Correspondance de Voltaire/1745/Lettre 1730

Correspondance de Voltaire/1745
Correspondance : année 1745GarnierŒuvres complètes de Voltaire, tome 36 (p. 366).

1730. — À M. DE CIDEVILLE.
30 mai.

Vos vers sont charmants, mon très-cher ami c’est à eux, et non aux miens, que je devrai cette belle fumée après laquelle on court. Permettez-moi donc la vanité de les faire imprimer. Les encouragements que vous me donnez me font plus de plaisir que vos beaux vers n’humilient les miens. Bonjour ; la tête me tourne ; je ne sais comment faire avec les dames, qui veulent que je loue leurs cousins et leurs greluchons. On me traite comme un ministre je fais des mécontents.

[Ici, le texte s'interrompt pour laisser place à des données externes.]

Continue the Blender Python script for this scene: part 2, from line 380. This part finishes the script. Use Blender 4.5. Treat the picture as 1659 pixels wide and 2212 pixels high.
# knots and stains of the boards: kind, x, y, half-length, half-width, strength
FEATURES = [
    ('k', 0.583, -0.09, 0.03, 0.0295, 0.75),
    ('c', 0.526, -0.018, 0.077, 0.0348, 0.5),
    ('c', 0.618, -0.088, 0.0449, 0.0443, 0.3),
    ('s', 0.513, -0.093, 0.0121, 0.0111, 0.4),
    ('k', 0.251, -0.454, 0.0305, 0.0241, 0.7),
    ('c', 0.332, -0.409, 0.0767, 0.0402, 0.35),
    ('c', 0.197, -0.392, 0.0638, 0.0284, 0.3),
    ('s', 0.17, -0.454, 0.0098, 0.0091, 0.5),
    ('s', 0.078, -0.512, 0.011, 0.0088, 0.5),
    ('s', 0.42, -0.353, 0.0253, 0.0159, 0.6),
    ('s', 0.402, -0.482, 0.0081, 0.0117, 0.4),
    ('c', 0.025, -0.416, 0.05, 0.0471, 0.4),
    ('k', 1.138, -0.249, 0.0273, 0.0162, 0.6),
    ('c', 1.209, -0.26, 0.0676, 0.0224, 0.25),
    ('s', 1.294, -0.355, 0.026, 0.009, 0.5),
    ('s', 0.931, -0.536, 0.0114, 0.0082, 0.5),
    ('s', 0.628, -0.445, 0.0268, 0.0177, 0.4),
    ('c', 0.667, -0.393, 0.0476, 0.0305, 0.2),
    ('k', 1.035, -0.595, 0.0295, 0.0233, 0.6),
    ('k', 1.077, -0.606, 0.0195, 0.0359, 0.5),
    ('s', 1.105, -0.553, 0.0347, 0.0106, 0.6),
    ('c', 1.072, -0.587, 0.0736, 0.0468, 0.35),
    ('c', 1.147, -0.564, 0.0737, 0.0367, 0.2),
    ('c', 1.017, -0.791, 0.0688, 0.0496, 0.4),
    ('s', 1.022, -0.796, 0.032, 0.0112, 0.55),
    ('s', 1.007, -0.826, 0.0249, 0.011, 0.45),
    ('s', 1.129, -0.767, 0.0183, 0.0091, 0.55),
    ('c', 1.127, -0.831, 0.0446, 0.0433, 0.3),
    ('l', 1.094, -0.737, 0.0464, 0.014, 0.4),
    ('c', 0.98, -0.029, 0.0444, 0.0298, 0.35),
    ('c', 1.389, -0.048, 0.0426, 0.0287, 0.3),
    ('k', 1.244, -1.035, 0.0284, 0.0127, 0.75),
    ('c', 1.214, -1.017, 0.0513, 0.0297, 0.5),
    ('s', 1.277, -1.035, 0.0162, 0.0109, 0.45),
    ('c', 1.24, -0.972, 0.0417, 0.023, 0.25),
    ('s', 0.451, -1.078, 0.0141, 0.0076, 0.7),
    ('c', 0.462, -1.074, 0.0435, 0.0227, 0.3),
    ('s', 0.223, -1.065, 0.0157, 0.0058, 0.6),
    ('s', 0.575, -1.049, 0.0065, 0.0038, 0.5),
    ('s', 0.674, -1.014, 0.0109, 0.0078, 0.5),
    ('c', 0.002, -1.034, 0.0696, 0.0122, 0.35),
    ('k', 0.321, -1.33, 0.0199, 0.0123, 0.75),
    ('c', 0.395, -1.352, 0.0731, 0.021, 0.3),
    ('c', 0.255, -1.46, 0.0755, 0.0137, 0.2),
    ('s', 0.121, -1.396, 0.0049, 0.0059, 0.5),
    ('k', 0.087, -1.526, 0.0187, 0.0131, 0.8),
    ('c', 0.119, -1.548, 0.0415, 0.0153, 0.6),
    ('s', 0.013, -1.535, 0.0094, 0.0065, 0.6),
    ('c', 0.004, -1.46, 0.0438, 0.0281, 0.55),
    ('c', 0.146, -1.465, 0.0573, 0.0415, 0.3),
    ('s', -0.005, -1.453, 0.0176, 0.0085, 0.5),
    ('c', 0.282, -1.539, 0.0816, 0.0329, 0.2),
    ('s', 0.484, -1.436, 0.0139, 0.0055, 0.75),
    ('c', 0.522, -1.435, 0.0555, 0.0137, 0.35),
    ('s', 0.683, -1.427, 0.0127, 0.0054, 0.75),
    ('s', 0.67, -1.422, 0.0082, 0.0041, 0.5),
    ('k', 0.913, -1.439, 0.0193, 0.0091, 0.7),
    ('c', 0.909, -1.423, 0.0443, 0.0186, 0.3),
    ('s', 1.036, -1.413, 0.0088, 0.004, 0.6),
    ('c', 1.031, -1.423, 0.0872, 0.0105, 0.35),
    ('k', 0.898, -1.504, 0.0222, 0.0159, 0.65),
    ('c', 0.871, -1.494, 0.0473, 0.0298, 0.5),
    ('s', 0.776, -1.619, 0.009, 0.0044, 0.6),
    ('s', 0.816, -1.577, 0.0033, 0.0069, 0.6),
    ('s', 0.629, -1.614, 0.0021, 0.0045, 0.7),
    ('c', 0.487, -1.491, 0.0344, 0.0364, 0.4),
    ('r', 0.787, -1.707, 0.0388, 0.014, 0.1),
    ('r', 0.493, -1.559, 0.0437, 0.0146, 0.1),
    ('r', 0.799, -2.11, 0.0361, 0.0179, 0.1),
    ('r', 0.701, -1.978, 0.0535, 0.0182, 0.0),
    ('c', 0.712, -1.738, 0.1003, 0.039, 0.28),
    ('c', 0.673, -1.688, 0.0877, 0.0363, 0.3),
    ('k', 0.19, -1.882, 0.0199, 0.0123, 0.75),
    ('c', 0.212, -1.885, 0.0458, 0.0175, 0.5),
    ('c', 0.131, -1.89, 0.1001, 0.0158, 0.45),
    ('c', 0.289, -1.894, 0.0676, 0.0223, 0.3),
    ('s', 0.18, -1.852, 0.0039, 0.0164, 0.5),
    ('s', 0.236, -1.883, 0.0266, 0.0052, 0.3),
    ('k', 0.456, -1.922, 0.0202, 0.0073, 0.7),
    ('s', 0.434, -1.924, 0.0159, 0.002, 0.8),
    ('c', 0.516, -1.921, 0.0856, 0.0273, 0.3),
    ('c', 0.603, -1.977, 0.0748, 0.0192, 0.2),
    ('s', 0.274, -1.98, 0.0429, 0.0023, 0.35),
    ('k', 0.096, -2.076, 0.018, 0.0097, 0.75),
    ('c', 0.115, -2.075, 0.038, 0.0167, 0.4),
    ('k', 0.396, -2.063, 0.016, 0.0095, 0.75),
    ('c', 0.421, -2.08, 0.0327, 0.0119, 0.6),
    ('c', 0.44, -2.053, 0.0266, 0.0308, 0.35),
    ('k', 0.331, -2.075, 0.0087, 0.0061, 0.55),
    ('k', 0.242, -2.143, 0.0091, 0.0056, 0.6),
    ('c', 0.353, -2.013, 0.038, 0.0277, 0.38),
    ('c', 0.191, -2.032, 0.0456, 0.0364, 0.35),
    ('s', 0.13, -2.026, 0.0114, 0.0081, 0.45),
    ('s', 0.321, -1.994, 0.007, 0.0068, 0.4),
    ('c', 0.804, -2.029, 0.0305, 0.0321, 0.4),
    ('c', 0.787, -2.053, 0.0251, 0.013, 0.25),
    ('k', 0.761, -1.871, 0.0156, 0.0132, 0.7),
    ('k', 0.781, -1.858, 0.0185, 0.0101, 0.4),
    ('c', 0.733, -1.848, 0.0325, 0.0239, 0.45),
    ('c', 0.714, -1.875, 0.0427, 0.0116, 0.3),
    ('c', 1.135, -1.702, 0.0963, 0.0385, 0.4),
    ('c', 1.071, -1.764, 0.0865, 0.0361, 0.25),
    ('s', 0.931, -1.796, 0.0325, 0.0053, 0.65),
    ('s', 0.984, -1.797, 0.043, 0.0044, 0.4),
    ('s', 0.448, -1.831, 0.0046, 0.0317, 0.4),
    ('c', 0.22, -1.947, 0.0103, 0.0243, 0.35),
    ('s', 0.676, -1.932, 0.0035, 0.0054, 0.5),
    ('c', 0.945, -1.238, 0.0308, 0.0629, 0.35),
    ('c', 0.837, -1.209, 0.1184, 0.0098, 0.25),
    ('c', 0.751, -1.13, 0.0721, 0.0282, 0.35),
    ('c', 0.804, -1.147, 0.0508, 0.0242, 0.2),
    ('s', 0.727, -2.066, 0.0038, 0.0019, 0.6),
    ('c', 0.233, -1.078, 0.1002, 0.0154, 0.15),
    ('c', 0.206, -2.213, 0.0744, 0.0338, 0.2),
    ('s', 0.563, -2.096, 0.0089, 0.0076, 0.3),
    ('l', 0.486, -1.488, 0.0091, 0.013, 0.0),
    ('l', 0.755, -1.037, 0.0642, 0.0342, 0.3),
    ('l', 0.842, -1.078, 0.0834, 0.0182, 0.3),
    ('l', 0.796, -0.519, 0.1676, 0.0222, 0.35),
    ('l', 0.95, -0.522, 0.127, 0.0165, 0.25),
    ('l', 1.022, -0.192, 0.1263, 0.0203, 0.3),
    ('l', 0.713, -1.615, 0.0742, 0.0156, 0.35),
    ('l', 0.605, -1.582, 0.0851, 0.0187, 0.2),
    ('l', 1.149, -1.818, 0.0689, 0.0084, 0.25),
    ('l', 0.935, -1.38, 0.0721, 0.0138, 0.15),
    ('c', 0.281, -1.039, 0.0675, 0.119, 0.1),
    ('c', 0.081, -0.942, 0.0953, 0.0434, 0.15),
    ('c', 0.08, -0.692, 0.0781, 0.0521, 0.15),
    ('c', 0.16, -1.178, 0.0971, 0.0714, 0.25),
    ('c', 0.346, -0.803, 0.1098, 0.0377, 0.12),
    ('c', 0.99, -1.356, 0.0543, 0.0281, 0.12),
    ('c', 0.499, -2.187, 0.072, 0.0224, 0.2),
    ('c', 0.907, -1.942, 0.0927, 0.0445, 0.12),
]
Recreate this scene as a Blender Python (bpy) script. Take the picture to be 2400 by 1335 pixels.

Quant au maréchal de Noailles, il a été très-satisfait, et c’est lui qui a fait au roi la lecture de l’ouvrage. Il n’y a personne à l’armée qui n’ait senti combien il était délicat de parler de M. le maréchal de Noailles, l’ancien du maréchal de Saxe, et n’ayant pas le commandement. Les deux vers[1] qui expriment qu’il n’est point jaloux, et qu’il ne regarde que l’intérêt de la France, sont un petit trait de politique, si ce n’en est pas un de poésie et ce sont précisément ces vérités qui donnent à penser à un lecteur judicieux. Ces traits si éloignés des lieux communs, et ces allusions aux faits qu’on ne doit pas dire hautement, mais qu’on doit faire entendre ; ce sont là, dis-je, ces petites finesses qui plaisent aux hommes comme vous, et qui échappent à ceux qui ne sont que gens de lettres. Bonsoir ; je suis excédé.

Je vous embrasse tendrement. V.

  1. Vers 33 et 34 du Poëme de Fontenoy.